Nel 1849, B. fu eletto alla Costituente sia a Roma che a Viterbo, che decise di rappresentare; fu vicepresi­dente dell’assemblea con l’incarico di presiedere la commissione per l’elaborazione della nuova costi­tuzione. Sotto il peso di una diretta responsabilità, B. abbandonò definitivamente atteggiamenti pas­sionali e si mostrò lucido interprete di istanze che riteneva profondamente giuste. Non ebbe l’animo del gregario, né la sua origine gli consentiva di ave­re un’ottica politica strettamente limitata alla realtà immanente; se con Sterbini ebbe frequenti scontri perché gli rimproverava di non avere una visione d’insieme che andasse al di là dei confini di Roma, non trovò l’accordo neanche con Mazzini, del qua­le rifiutò l’empito messianico che troppo contrasta­va con la sua razionalità di scienziato.
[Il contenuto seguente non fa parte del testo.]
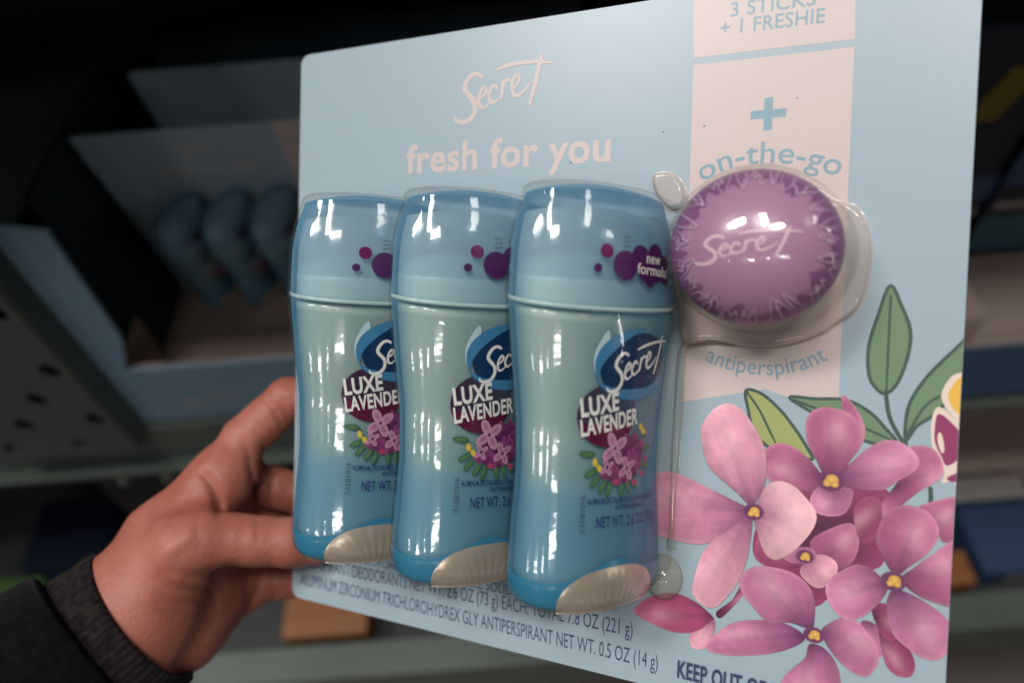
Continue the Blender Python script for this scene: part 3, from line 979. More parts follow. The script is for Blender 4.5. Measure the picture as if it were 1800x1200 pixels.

B. chiese la libera espressione dei partiti e rivendicò i diritti del Parlamento, rifiutando il rafforzamento del potere esecutivo. Anche il testo della Costituzione della Repubblica, alla cui stesura partecipò, non soddi­sfece pienamente le sue aspettative: rifiutò l’accen­no ad una religione di stato, chiese la concessione della cittadinanza della Repubblica a tutti gli indi­vidui nati sul territorio italiano e l’investitura del po­tere esecutivo per espressione popolare.

Attivo nel­la difesa della città, nel luglio 1849 s’imbarcò a Ci­vitavecchia diretto in Francia, dirottato in Inghilter­ra per ordine del cugino Luigi Napoleone, ma riuscì comunque a stabilirsi a Parigi, impegnandosi a non proseguire nell’attività politica. In realtà continuò a frequentare la dissidenza antimazziniana. Un suo sbarco a Civitavecchia nel 1852 fece pensare ad un tentativo di riaccendere la rivolta. Espulso dallo Sta­to Pontificio, rientrò a Parigi, dove trascorse gli ul­timi anni cercando di mettere a frutto la ricerca di quasi trent’anni nel campo zoologico con la stesura del Conspectus generimi avium (Leyda, 1850), per la realizzazione del quale trascorse circa otto mesi a Leyden per un confronto tra i suoi cataloghi e le col­lezioni presenti nel museo di storia naturale di quel­la città. Nominato direttore del Museo di storia na­turale di Parigi, morì nella capitale francese.

BIBL. – Maurizia Cappelletti Alippi – Fiorella Bartoccini in DBI, 11, pp. 549-557; Diz. storico politico 1971, pp. 194-195.